OMB’s Mulvaney Likely Interim CFPB Chief; Once Called Agency ‘A Joke’

OMB’s Mulvaney Likely Interim CFPB Chief; Once Called Agency ‘A Joke’
November 16, 2017 Marketing GrafWebCUSO

President Trump is likely to select Office of Management and Budget Director Mick Mulvaney as the interim director of the CFPB—an agency Mulvaney once called a joke.

Mulvaney would temporarily replace Richard Cordray, who announced he was leaving the agency by the end of the month.

If Trump selects Mulvaney, the OMB chief is likely to select a subordinate to run the agency until Trump selects a permanent nominee and that person is confirmed by the Senate.

An interim director would not require Senate confirmation.

The move could come as early as Friday, according to press reports.

The Trump Administration and Mulvaney have been outspoken critics of the CFPB.

“It a wonderful example of how a bureaucracy will function if it has no accountability to anybody,” he told the CU Times in 2014, after speaking at NAFCU’s Congressional Caucus. “It turns out being a joke and that’s what the CFPB really has been in sick, sad, kind of way,”

Mulvaney also has clashed with the NCUA in the past.

As a House member from South Carolina, Mulvaney also criticized the NCUA for agency spending, as well as for spending $1 billion in legal fees in cases involving the failed corporate credit unions.

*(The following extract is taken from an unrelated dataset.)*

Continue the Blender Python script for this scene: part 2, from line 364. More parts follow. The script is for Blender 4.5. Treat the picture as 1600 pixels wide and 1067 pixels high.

Various names have surfaced as possible nominees to replace Cordray, including Acting Comptroller of the Currency Keith Noreika, former Rep. Randy Neugebauer (R-Texas) and, Todd Zywicki of the George Mason University School of Law.

Most recently, Noreika and Cordray bitterly clashed over the methodology the CFPB used to develop its arbitration rule. Congress eventually nullified the rule.

Any Trump choice is likely to try to decrease the CFPB’s powers. Senate Democrats already have signaled that such a nominee would cause a bitter confirmation battle in the Senate.